● **Requirement**
Would you print the material exactly, starting at its first line and ending at the line holding "from mathutils import Vector, Matrix"?

/---

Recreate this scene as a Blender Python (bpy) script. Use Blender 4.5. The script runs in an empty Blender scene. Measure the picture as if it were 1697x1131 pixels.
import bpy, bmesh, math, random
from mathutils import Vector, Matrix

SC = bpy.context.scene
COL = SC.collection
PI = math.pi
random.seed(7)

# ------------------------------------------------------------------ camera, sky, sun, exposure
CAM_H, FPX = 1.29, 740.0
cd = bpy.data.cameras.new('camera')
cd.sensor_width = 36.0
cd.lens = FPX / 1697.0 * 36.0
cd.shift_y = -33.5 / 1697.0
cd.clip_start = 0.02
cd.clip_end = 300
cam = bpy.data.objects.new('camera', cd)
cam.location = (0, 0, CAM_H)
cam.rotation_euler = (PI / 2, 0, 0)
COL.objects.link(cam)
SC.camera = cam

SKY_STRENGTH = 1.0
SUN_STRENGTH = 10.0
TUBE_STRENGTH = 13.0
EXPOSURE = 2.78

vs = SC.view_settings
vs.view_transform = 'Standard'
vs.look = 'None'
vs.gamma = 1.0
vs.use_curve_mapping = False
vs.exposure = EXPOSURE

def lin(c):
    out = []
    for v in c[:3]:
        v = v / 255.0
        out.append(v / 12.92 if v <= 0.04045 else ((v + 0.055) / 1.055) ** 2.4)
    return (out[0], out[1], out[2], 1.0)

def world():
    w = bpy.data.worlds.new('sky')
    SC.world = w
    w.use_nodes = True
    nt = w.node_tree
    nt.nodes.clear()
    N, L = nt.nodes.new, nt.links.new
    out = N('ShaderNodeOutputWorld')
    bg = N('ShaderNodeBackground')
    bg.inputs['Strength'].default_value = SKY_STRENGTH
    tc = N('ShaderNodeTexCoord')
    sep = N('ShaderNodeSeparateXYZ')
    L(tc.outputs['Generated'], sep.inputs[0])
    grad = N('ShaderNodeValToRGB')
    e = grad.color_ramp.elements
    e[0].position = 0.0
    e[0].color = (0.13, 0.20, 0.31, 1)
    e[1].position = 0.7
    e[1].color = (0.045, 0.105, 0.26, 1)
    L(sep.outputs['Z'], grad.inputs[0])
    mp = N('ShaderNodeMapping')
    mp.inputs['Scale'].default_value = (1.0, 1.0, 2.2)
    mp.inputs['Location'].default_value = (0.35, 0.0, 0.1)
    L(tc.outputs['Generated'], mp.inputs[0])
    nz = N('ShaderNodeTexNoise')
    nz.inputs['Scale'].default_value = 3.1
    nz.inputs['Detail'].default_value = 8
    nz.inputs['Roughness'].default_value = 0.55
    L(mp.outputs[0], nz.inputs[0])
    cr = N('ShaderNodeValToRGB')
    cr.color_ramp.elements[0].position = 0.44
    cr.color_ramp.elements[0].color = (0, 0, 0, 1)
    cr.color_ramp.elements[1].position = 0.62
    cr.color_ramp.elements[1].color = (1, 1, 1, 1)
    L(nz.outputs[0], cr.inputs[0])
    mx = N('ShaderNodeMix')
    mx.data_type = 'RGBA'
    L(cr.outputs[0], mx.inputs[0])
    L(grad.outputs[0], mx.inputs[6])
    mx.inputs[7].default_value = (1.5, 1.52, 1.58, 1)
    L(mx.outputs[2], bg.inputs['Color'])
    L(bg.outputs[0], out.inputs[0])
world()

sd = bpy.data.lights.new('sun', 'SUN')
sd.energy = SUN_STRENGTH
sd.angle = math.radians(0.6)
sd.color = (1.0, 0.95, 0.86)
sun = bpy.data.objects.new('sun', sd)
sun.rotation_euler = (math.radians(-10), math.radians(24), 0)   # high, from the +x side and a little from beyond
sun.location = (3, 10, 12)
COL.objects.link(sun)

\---

● **The reply**
Recreate this scene as a Blender Python (bpy) script. Use Blender 4.5. The script runs in an empty Blender scene. Measure the picture as if it were 1697x1131 pixels.
import bpy, bmesh, math, random
from mathutils import Vector, Matrix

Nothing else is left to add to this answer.